You do not need to be a golfer to enjoy this novel. You may be better off if you’re not. There’s a long list of things I have done in my life that I am not particularly proud of. Playing golf is on that list. I played in Atlanta at the Piedmont Park golf course that used to stretch up Tenth Street from Monroe Dr. to Piedmont Ave. My wife played in the Alabama Future Masters Tournament as a pre-teen, the first and only female ever to do so. When they tried to turn her away at the registration table, her Daddy, a venerable South Alabama lawyer and George Wallace delegate to the 1972 Democratic Convention, said, “Show me in the rules.” Immediately after the tournament, the rules were re-written. My wife and I played golf together on the course of the Hotel Mena House at Giza in Cairo, Egypt, the green of one hole close enough to one of the Pyramids you could fling your putter at it. Hazards included wild geese that would steal the ball from your drive right off the fairway. The very existence of grass anywhere on this course was maintained by the method of agriculture used in Egypt since the Pharaohs, flooding with Nile River water, followed by standing back and waiting for the baking sun. Maybe the Hotel Mena House would be the perfect setting for Todd Sentell’s next novel. Maybe he’ll go for professional wrestling. Maybe Georgia politics.

Todd Sentell is not a golf buddy of mine. In fact I have never met him. But he has written a fine book in TOONAMINT OF CHAMPIONS, unless you’ve got something against laughing. A native of Atlanta, Mr. Sentell currently teaches Georgia history and social skills at Mill Springs Academy in Alpharetta, a school for kids with learning disabilities and mild behavior problems. He names his literary influences as Flannery O'Connor and Lewis Grizzard. If you’ve ever read anything written for the Atlanta Journal-Constitution that made you laugh because that’s what the writer intended, chances are it was written by either Lewis Grizzard or Joel Chandler Harris.

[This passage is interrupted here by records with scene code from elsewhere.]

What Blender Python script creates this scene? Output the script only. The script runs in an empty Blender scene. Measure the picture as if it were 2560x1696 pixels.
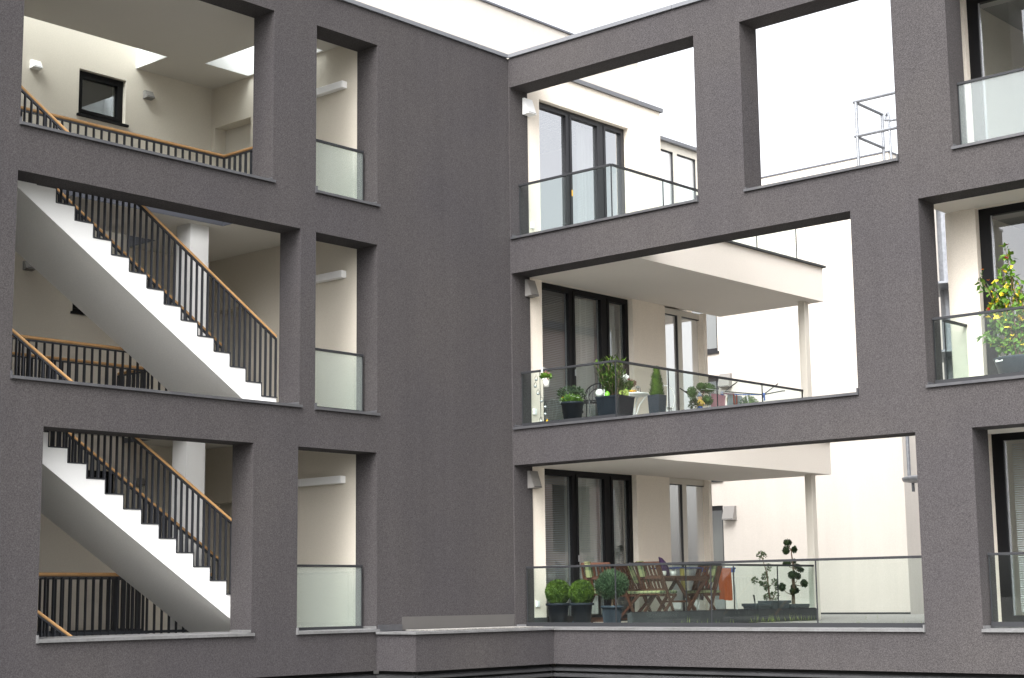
import bpy, bmesh, math, random
from mathutils import Vector, Matrix
R = math.radians
scene = bpy.context.scene
col = scene.collection
# ------------------------------------------------------------------ camera
cd = bpy.data.cameras.new('camera'); cam = bpy.data.objects.new('camera', cd); col.objects.link(cam)
rx, up, bk = Vector((0.7464829, 0.6652951, -0.0120688)), Vector((0.1122108, -0.1079849, 0.9877996)), Vector((0.655875, -0.7387298, -0.1552621))
m = Matrix.Identity(4)
for i in range(3):
    m[i][0], m[i][1], m[i][2] = rx[i], up[i], bk[i]
m.translation = Vector((16.29845, -18.33729, 0.0))
cam.matrix_world = m
cd.sensor_fit = 'HORIZONTAL'; cd.sensor_width = 36; cd.lens = 57.7; cd.clip_start = 0.1; cd.clip_end = 2000
scene.camera = cam
# ------------------------------------------------------------------ sky, sun, exposure
SUN_EL, SUN_AZ = 48, 158
w = bpy.data.worlds.new('World'); scene.world = w; w.use_nodes = True
nt = w.node_tree; nt.nodes.clear()
sky = nt.nodes.new('ShaderNodeTexSky'); sky.sky_type = 'NISHITA'; sky.sun_disc = False
sky.sun_elevation = R(SUN_EL); sky.sun_rotation = R(SUN_AZ); sky.air_density = 1.0; sky.dust_density = 6.0; sky.ozone_density = 1.0
hs = nt.nodes.new('ShaderNodeHueSaturation'); hs.inputs['Saturation'].default_value = 0.12
bg = nt.nodes.new('ShaderNodeBackground'); bg.inputs['Strength'].default_value = 0.15
out = nt.nodes.new('ShaderNodeOutputWorld')
nt.links.new(sky.outputs[0], hs.inputs['Color']); nt.links.new(hs.outputs[0], bg.inputs['Color']); nt.links.new(bg.outputs[0], out.inputs['Surface'])
sl = bpy.data.lights.new('sun', 'SUN'); sl.energy = 0.9; sl.angle = R(90); sl.color = (1, 0.97, 0.93)
so = bpy.data.objects.new('sun', sl); col.objects.link(so)
az = R(SUN_AZ)  # sky rotation measured from +Y clockwise
sd = Vector((math.sin(az) * math.cos(R(SUN_EL)), math.cos(az) * math.cos(R(SUN_EL)), math.sin(R(SUN_EL))))
so.rotation_euler = sd.to_track_quat('Z', 'Y').to_euler()
scene.view_settings.view_transform = 'Standard'; scene.view_settings.look = 'None'
scene.view_settings.exposure = 1.78; scene.view_settings.gamma = 1.0
scene.cycles.max_bounces = 10; scene.cycles.diffuse_bounces = 6; scene.cycles.transparent_max_bounces = 24; scene.cycles.glossy_bounces = 4
# ------------------------------------------------------------------ materials
def mat(name, c, rough=0.6, metal=0.0, c2=None, scale=6.0, bump=0.0, bscale=60.0, grain=0.0, gscale=120.0, spec=0.5, detail=4, streak=0.0):
    m_ = bpy.data.materials.new(name); m_.use_nodes = True
    n, l = m_.node_tree.nodes, m_.node_tree.links
    b = n['Principled BSDF']
    b.inputs['Roughness'].default_value = rough; b.inputs['Metallic'].default_value = metal
    b.inputs['Specular IOR Level'].default_value = spec
    b.inputs['Base Color'].default_value = (*c, 1)
    tc0 = n.new('ShaderNodeTexCoord'); tc = n.new('ShaderNodeMapping')      # turned off the axes so that flat faces never lie in a noise lattice plane
    tc.inputs['Location'].default_value = (.377, .613, .431); tc.inputs['Rotation'].default_value = (.43, .31, .22)
    l.new(tc0.outputs['Object'], tc.inputs['Vector'])
    tco = tc.outputs['Vector']
    cur = None
    if c2:
        t = n.new('ShaderNodeTexNoise'); t.inputs['Scale'].default_value = scale; t.inputs['Detail'].default_value = detail
        l.new(tco, t.inputs['Vector'])
        r = n.new('ShaderNodeValToRGB'); r.color_ramp.elements[0].position = .35; r.color_ramp.elements[1].position = .65
        r.color_ramp.elements[0].color = (*c, 1); r.color_ramp.elements[1].color = (*c2, 1)
        l.new(t.outputs['Fac'], r.inputs['Fac']); cur = r.outputs['Color']
    if grain:
        g = n.new('ShaderNodeTexNoise'); g.inputs['Scale'].default_value = gscale; g.inputs['Detail'].default_value = 2
        l.new(tco, g.inputs['Vector'])
        mr = n.new('ShaderNodeMapRange'); mr.inputs['From Min'].default_value = .3; mr.inputs['From Max'].default_value = .7
        mr.inputs['To Min'].default_value = 1 - grain; mr.inputs['To Max'].default_value = 1 + grain
        l.new(g.outputs['Fac'], mr.inputs['Value'])
        mx = n.new('ShaderNodeMix'); mx.data_type = 'RGBA'; mx.blend_type = 'MULTIPLY'; mx.inputs['Factor'].default_value = 1
        if cur: l.new(cur, mx.inputs[6])
        else: mx.inputs[6].default_value = (*c, 1)
        l.new(mr.outputs['Result'], mx.inputs[7]); cur = mx.outputs[2]
    if streak:   # faint vertical weather streaks and patches in the render coat
        mp = n.new('ShaderNodeMapping'); mp.inputs['Scale'].default_value = (2.2, 2.2, .16); mp.inputs['Location'].default_value = (.31, .47, .2); l.new(tc0.outputs['Object'], mp.inputs['Vector'])
        g = n.new('ShaderNodeTexNoise'); g.inputs['Scale'].default_value = 1.6; g.inputs['Detail'].default_value = 6; g.inputs['Roughness'].default_value = .62
        l.new(mp.outputs[0], g.inputs['Vector'])
        mr = n.new('ShaderNodeMapRange'); mr.inputs['From Min'].default_value = .3; mr.inputs['From Max'].default_value = .7
        mr.inputs['To Min'].default_value = 1 - streak; mr.inputs['To Max'].default_value = 1 + streak; l.new(g.outputs['Fac'], mr.inputs['Value'])
        mx = n.new('ShaderNodeMix'); mx.data_type = 'RGBA'; mx.blend_type = 'MULTIPLY'; mx.inputs['Factor'].default_value = 1
        if cur: l.new(cur, mx.inputs[6])
        else: mx.inputs[6].default_value = (*c, 1)
        l.new(mr.outputs['Result'], mx.inputs[7]); cur = mx.outputs[2]
    if cur: l.new(cur, b.inputs['Base Color'])
    if bump:
        t2 = n.new('ShaderNodeTexNoise'); t2.inputs['Scale'].default_value = bscale; t2.inputs['Detail'].default_value = 3
        l.new(tco, t2.inputs['Vector'])
        bp = n.new('ShaderNodeBump'); bp.inputs['Strength'].default_value = bump; bp.inputs['Distance'].default_value = .01
        l.new(t2.outputs['Fac'], bp.inputs['Height']); l.new(bp.outputs['Normal'], b.inputs['Normal'])
    return m_
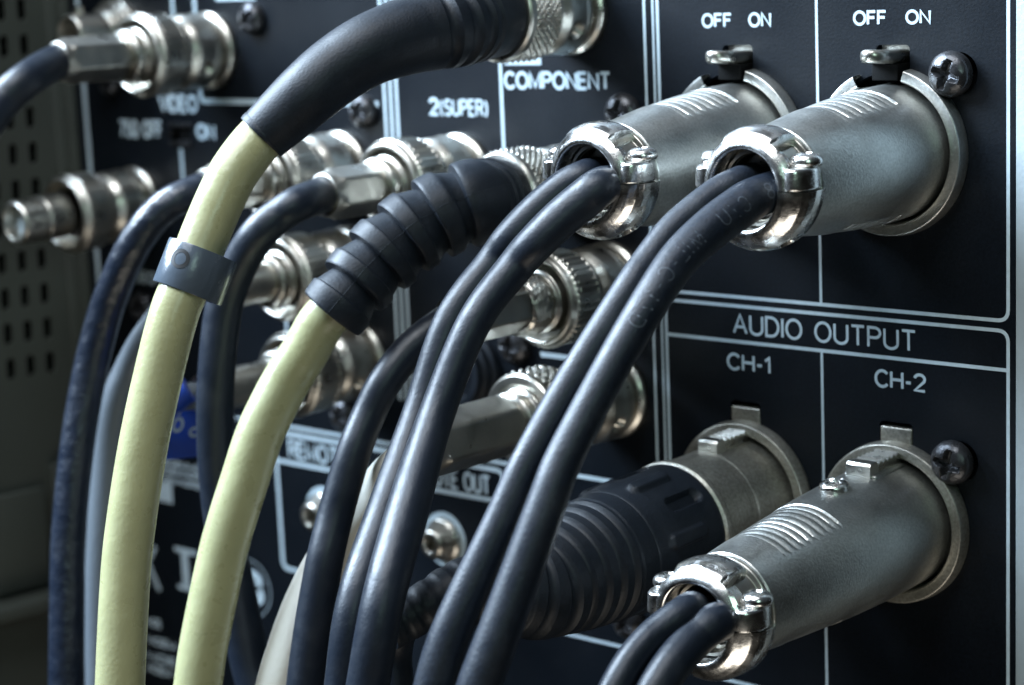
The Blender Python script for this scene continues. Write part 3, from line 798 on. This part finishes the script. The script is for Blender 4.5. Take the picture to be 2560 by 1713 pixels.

Copyright 2007 by William C. Cotter

5 comments:

Tina said...

Well, I will have to get a copy pf this book and read it as I surely need some laffs to begin 2008. If you haven't read MAMA MAKES UP HER MIND by South GA teacher Bailey White, that's one you might enjoy too. Not ribald, but ever so southern. As for golf, my daddy, also a southern small town lawyer, was quite good at the game. My efforts in that direction were pretty awful and so far as WATCHING it--like on TV--in my estimation golf ranks right up there with watching bowling or maybe tole painting. Of course I have some hobbies, like listening to Teaching Company courses, that bore other people to the point of their eyes glazing over.

Anonymous said...

Bill,

Happy holidays ... and many thanks for your fine review of Toonamint. It's unexpected and has made my day. I deeply appreciate it ... and have really enjoyed reading Paw Paw Bill, too.

All the best for 2008 and many thanks again for your attention to the book and your wonderful thoughts on the literary world. It's insightful and appreciated by me.

Raising Hell for Jesus,

Todd

Anonymous said...

Bill - this is exactly the book I was looking for as a gift for a friend, and I didn't even know it till I read your latest blog! Thanx - Sunny

Oreo said...

Happy New Year, Paw Paw Bill! I'll surely give this one a read, if I happen to come across it in my daily travels.

EHT said...

Hi Paw Paw Bill. I'm so glad you presented this post about Todd's book to the Georgia Blog Carnival. I never hung around with Todd....doubt he would remember me....but he graduated a year before me in high school. I knew he was heavily involved with golf (my husband and son live for the stuff), but I didn't know he was teaching...especially history. Now I know I must look him up somehow as well as run out and purchase the book as well.

I never would have guessed you were such a world traveler with golf.